WHAT YOU ARE ASKED TO DO: Read the records below and copy each line that contains "parts".
>>>>>
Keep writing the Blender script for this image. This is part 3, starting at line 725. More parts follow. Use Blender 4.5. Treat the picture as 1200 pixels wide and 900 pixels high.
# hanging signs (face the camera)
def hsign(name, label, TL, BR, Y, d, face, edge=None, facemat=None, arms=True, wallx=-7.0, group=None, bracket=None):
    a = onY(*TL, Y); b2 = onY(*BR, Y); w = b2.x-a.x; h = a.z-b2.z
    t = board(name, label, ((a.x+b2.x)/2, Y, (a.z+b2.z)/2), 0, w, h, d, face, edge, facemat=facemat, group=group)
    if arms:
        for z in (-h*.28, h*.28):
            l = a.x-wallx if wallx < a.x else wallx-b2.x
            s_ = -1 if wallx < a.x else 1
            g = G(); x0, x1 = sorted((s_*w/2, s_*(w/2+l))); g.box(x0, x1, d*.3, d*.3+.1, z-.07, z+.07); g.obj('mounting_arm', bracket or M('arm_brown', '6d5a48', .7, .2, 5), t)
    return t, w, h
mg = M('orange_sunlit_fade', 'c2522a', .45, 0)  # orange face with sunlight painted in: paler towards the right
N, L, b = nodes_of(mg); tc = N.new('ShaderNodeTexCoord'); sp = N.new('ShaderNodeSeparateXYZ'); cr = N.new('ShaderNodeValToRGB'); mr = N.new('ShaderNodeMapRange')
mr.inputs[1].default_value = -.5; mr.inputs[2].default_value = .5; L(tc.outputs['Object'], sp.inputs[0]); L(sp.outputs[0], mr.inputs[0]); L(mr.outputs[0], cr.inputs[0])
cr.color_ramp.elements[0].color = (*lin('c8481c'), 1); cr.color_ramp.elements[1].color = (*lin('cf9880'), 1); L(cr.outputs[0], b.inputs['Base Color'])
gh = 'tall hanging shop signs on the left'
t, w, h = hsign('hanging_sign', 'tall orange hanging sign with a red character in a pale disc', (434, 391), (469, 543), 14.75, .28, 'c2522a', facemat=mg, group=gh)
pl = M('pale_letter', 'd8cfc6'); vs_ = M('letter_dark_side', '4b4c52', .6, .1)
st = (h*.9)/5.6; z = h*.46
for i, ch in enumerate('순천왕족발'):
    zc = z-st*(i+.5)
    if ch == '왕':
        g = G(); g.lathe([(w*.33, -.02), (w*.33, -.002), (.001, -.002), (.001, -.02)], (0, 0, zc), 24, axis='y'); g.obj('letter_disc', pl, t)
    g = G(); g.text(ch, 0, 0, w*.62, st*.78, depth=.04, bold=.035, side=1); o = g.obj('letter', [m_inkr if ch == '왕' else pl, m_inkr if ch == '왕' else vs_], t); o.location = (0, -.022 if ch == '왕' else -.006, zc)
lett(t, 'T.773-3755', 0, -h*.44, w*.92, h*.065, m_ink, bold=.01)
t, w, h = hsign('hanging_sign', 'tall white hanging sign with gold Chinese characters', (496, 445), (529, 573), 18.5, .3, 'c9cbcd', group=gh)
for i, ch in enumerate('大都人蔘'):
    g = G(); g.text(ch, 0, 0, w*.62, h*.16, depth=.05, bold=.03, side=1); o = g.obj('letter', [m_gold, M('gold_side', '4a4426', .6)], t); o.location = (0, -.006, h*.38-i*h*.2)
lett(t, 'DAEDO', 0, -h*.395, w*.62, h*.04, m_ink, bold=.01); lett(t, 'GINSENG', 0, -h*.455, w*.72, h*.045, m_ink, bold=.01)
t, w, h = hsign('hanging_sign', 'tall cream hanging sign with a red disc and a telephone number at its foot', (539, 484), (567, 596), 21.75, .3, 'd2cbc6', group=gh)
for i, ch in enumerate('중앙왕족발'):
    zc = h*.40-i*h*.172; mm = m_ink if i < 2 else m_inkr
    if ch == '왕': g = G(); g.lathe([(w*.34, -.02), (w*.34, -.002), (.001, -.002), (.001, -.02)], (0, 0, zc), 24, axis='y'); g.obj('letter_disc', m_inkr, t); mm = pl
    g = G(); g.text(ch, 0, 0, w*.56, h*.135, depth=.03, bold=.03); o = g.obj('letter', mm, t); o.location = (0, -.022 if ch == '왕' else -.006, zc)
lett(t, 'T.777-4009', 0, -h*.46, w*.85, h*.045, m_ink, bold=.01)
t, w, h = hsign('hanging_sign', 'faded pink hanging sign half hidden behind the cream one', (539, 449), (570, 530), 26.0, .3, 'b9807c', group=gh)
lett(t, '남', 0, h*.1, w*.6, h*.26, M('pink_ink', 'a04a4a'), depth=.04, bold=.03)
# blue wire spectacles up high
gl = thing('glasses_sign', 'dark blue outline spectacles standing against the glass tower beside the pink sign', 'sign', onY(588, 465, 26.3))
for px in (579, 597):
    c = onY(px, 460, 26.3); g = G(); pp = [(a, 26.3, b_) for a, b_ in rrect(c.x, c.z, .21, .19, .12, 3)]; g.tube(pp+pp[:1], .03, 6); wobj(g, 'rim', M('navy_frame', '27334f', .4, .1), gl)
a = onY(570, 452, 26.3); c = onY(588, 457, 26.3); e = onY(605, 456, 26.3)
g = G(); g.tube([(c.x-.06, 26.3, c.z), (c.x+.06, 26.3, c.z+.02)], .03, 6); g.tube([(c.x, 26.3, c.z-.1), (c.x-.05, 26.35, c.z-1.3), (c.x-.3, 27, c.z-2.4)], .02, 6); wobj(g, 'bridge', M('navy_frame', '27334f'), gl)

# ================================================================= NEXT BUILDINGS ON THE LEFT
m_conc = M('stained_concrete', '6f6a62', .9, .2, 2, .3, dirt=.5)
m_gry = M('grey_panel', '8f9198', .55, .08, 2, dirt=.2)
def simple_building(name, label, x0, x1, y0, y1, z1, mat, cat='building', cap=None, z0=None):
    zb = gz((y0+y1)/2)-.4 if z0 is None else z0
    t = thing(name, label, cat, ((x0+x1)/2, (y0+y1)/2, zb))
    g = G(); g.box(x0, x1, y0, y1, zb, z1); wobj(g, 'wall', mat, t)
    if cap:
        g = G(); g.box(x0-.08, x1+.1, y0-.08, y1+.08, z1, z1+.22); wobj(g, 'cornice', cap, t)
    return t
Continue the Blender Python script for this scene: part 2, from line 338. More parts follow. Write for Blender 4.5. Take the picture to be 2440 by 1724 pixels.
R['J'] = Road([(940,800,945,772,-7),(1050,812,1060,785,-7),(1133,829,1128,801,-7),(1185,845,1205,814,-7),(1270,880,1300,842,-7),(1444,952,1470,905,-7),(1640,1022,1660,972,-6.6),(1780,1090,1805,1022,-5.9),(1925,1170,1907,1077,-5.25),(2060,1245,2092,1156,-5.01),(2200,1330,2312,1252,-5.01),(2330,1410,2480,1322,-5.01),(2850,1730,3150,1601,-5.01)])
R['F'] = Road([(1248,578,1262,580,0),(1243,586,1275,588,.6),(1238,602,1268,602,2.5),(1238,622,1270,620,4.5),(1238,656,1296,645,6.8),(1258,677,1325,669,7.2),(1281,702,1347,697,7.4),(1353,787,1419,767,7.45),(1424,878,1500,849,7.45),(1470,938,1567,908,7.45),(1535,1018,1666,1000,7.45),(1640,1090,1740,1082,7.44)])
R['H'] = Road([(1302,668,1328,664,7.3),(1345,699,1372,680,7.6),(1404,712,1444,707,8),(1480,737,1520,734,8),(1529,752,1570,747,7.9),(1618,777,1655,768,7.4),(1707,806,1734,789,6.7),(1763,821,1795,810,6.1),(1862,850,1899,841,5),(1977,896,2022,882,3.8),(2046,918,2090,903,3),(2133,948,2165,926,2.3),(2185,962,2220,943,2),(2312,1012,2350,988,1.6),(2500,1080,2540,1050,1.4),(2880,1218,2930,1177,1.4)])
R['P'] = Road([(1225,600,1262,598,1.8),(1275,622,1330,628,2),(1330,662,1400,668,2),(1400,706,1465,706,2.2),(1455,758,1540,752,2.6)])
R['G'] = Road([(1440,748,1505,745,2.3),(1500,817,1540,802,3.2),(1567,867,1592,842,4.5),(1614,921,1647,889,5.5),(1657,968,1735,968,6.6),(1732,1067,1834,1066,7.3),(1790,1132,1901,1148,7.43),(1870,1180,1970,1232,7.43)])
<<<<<
SOLVED EXERCISE:
Keep writing the Blender script for this image. This is part 3, starting at line 725. More parts follow. Use Blender 4.5. Treat the picture as 1200 pixels wide and 900 pixels high.
Continue the Blender Python script for this scene: part 2, from line 338. More parts follow. Write for Blender 4.5. Take the picture to be 2440 by 1724 pixels.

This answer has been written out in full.